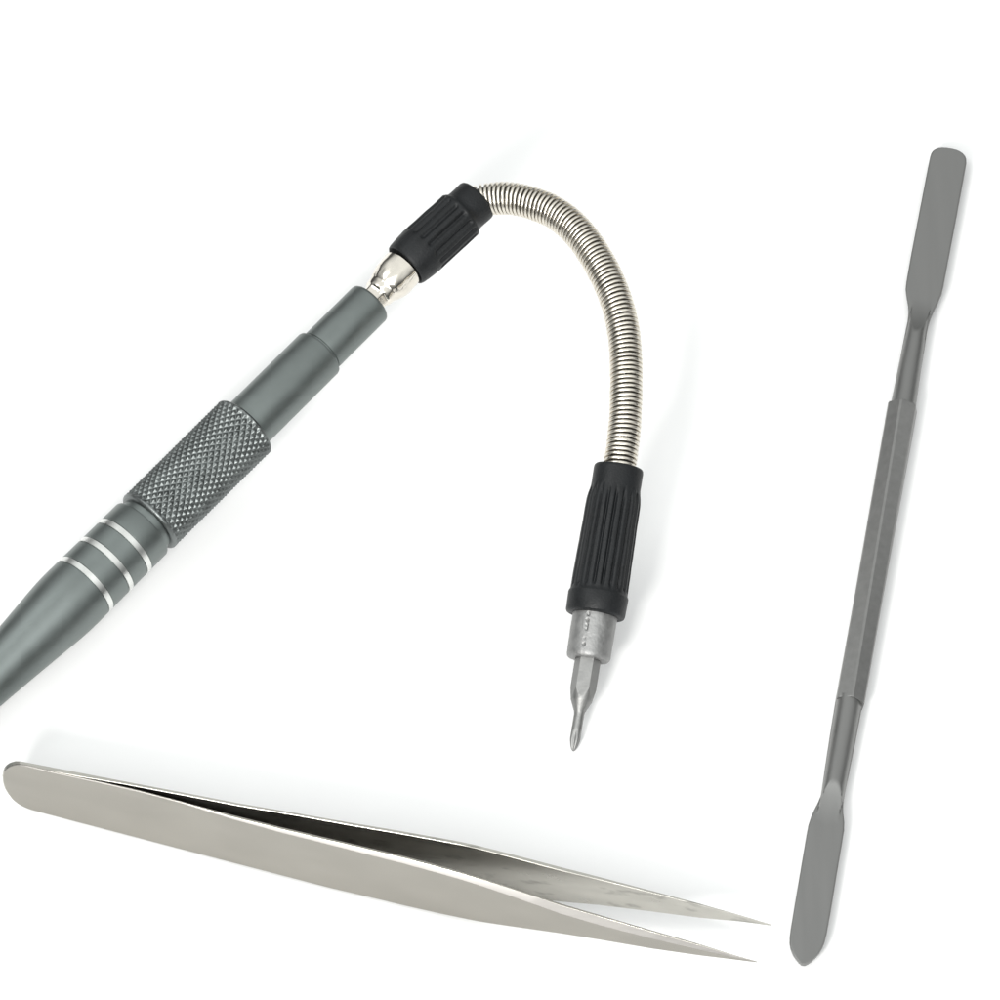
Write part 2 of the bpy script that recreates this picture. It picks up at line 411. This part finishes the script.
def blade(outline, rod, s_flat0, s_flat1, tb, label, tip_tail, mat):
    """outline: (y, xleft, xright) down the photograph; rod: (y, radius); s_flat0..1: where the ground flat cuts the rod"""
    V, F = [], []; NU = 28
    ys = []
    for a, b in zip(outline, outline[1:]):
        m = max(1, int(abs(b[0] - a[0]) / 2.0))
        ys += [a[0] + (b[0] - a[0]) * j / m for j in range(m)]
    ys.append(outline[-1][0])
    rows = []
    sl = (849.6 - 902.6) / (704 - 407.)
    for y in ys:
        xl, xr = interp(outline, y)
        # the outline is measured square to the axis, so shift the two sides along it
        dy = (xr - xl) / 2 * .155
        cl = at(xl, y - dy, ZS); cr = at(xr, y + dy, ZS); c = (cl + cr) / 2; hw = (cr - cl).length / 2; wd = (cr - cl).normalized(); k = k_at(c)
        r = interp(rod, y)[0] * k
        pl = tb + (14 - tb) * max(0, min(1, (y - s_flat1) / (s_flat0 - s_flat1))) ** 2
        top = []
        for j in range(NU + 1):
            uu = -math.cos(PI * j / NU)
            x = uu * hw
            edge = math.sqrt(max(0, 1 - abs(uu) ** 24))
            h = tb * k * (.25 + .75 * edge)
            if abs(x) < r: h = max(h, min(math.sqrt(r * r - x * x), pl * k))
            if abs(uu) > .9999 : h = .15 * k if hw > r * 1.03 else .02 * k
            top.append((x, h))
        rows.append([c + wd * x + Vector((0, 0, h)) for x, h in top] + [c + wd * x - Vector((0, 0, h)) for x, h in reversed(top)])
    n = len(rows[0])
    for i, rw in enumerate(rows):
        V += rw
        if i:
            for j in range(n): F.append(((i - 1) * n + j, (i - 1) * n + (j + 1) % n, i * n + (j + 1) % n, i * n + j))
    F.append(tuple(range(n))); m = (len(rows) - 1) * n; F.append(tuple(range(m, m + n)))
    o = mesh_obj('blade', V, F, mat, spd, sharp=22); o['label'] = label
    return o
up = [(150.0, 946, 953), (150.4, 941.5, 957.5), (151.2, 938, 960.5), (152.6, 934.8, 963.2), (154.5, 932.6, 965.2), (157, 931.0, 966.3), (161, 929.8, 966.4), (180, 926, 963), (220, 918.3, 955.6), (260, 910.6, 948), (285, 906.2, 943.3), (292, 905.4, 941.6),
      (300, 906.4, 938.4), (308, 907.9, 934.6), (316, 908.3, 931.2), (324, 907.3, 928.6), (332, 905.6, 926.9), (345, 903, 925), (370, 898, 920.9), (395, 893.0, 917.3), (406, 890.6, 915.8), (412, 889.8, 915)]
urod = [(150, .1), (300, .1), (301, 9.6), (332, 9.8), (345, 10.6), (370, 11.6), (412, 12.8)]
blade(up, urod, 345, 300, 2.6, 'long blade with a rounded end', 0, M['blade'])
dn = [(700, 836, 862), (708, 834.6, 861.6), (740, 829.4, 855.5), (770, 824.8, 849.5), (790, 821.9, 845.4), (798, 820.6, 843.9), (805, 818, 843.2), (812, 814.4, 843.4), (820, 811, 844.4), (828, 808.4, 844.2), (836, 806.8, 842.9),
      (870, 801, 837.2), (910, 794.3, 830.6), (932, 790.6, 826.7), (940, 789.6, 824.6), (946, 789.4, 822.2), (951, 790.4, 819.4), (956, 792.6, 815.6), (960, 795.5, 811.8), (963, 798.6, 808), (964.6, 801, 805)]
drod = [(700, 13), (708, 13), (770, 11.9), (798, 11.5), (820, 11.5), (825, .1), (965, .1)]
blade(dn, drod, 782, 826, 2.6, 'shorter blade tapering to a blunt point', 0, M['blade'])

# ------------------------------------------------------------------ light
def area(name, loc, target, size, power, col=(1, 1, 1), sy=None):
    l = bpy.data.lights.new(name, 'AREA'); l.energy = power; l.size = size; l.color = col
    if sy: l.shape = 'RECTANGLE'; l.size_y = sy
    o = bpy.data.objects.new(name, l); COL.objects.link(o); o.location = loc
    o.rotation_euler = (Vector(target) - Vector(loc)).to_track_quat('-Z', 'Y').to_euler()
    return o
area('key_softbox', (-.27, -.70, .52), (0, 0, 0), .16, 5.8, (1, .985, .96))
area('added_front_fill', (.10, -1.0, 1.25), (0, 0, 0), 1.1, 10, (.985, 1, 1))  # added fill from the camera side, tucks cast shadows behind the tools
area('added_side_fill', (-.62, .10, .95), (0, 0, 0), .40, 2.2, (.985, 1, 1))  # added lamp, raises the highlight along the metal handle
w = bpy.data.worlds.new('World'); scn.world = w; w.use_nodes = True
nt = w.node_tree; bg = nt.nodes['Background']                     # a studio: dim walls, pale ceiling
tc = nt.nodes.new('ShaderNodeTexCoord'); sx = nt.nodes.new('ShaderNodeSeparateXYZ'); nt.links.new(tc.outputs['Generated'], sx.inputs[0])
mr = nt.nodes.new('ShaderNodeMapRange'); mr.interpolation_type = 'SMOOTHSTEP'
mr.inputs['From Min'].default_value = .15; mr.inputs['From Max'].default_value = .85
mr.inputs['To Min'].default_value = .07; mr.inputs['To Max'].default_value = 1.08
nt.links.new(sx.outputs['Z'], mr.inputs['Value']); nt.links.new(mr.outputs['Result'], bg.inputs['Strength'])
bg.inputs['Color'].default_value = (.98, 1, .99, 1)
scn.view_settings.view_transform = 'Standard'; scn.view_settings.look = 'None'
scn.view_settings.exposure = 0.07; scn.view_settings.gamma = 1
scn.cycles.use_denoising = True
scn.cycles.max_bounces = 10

------------------------------------

◆ **WHAT IS ASKED**: Pictures are excluded; output everything else in the data verbatim.

◆ **ANSWER FOR THE TASK**:
Write part 2 of the bpy script that recreates this picture. It picks up at line 411. This part finishes the script.
def blade(outline, rod, s_flat0, s_flat1, tb, label, tip_tail, mat):
    """outline: (y, xleft, xright) down the photograph; rod: (y, radius); s_flat0..1: where the ground flat cuts the rod"""
    V, F = [], []; NU = 28
    ys = []
    for a, b in zip(outline, outline[1:]):
        m = max(1, int(abs(b[0] - a[0]) / 2.0))
        ys += [a[0] + (b[0] - a[0]) * j / m for j in range(m)]
    ys.append(outline[-1][0])
    rows = []
    sl = (849.6 - 902.6) / (704 - 407.)
    for y in ys:
        xl, xr = interp(outline, y)
        # the outline is measured square to the axis, so shift the two sides along it
        dy = (xr - xl) / 2 * .155
        cl = at(xl, y - dy, ZS); cr = at(xr, y + dy, ZS); c = (cl + cr) / 2; hw = (cr - cl).length / 2; wd = (cr - cl).normalized(); k = k_at(c)
        r = interp(rod, y)[0] * k
        pl = tb + (14 - tb) * max(0, min(1, (y - s_flat1) / (s_flat0 - s_flat1))) ** 2
        top = []
        for j in range(NU + 1):
            uu = -math.cos(PI * j / NU)
            x = uu * hw
            edge = math.sqrt(max(0, 1 - abs(uu) ** 24))
            h = tb * k * (.25 + .75 * edge)
            if abs(x) < r: h = max(h, min(math.sqrt(r * r - x * x), pl * k))
            if abs(uu) > .9999 : h = .15 * k if hw > r * 1.03 else .02 * k
            top.append((x, h))
        rows.append([c + wd * x + Vector((0, 0, h)) for x, h in top] + [c + wd * x - Vector((0, 0, h)) for x, h in reversed(top)])
    n = len(rows[0])
    for i, rw in enumerate(rows):
        V += rw
        if i:
            for j in range(n): F.append(((i - 1) * n + j, (i - 1) * n + (j + 1) % n, i * n + (j + 1) % n, i * n + j))
    F.append(tuple(range(n))); m = (len(rows) - 1) * n; F.append(tuple(range(m, m + n)))
    o = mesh_obj('blade', V, F, mat, spd, sharp=22); o['label'] = label
    return o
up = [(150.0, 946, 953), (150.4, 941.5, 957.5), (151.2, 938, 960.5), (152.6, 934.8, 963.2), (154.5, 932.6, 965.2), (157, 931.0, 966.3), (161, 929.8, 966.4), (180, 926, 963), (220, 918.3, 955.6), (260, 910.6, 948), (285, 906.2, 943.3), (292, 905.4, 941.6),
      (300, 906.4, 938.4), (308, 907.9, 934.6), (316, 908.3, 931.2), (324, 907.3, 928.6), (332, 905.6, 926.9), (345, 903, 925), (370, 898, 920.9), (395, 893.0, 917.3), (406, 890.6, 915.8), (412, 889.8, 915)]
urod = [(150, .1), (300, .1), (301, 9.6), (332, 9.8), (345, 10.6), (370, 11.6), (412, 12.8)]
blade(up, urod, 345, 300, 2.6, 'long blade with a rounded end', 0, M['blade'])
dn = [(700, 836, 862), (708, 834.6, 861.6), (740, 829.4, 855.5), (770, 824.8, 849.5), (790, 821.9, 845.4), (798, 820.6, 843.9), (805, 818, 843.2), (812, 814.4, 843.4), (820, 811, 844.4), (828, 808.4, 844.2), (836, 806.8, 842.9),
      (870, 801, 837.2), (910, 794.3, 830.6), (932, 790.6, 826.7), (940, 789.6, 824.6), (946, 789.4, 822.2), (951, 790.4, 819.4), (956, 792.6, 815.6), (960, 795.5, 811.8), (963, 798.6, 808), (964.6, 801, 805)]
drod = [(700, 13), (708, 13), (770, 11.9), (798, 11.5), (820, 11.5), (825, .1), (965, .1)]
blade(dn, drod, 782, 826, 2.6, 'shorter blade tapering to a blunt point', 0, M['blade'])

# ------------------------------------------------------------------ light
def area(name, loc, target, size, power, col=(1, 1, 1), sy=None):
    l = bpy.data.lights.new(name, 'AREA'); l.energy = power; l.size = size; l.color = col
    if sy: l.shape = 'RECTANGLE'; l.size_y = sy
    o = bpy.data.objects.new(name, l); COL.objects.link(o); o.location = loc
    o.rotation_euler = (Vector(target) - Vector(loc)).to_track_quat('-Z', 'Y').to_euler()
    return o
area('key_softbox', (-.27, -.70, .52), (0, 0, 0), .16, 5.8, (1, .985, .96))
area('added_front_fill', (.10, -1.0, 1.25), (0, 0, 0), 1.1, 10, (.985, 1, 1))  # added fill from the camera side, tucks cast shadows behind the tools
area('added_side_fill', (-.62, .10, .95), (0, 0, 0), .40, 2.2, (.985, 1, 1))  # added lamp, raises the highlight along the metal handle
w = bpy.data.worlds.new('World'); scn.world = w; w.use_nodes = True
nt = w.node_tree; bg = nt.nodes['Background']                     # a studio: dim walls, pale ceiling
tc = nt.nodes.new('ShaderNodeTexCoord'); sx = nt.nodes.new('ShaderNodeSeparateXYZ'); nt.links.new(tc.outputs['Generated'], sx.inputs[0])
mr = nt.nodes.new('ShaderNodeMapRange'); mr.interpolation_type = 'SMOOTHSTEP'
mr.inputs['From Min'].default_value = .15; mr.inputs['From Max'].default_value = .85
mr.inputs['To Min'].default_value = .07; mr.inputs['To Max'].default_value = 1.08
nt.links.new(sx.outputs['Z'], mr.inputs['Value']); nt.links.new(mr.outputs['Result'], bg.inputs['Strength'])
bg.inputs['Color'].default_value = (.98, 1, .99, 1)
scn.view_settings.view_transform = 'Standard'; scn.view_settings.look = 'None'
scn.view_settings.exposure = 0.07; scn.view_settings.gamma = 1
scn.cycles.use_denoising = True
scn.cycles.max_bounces = 10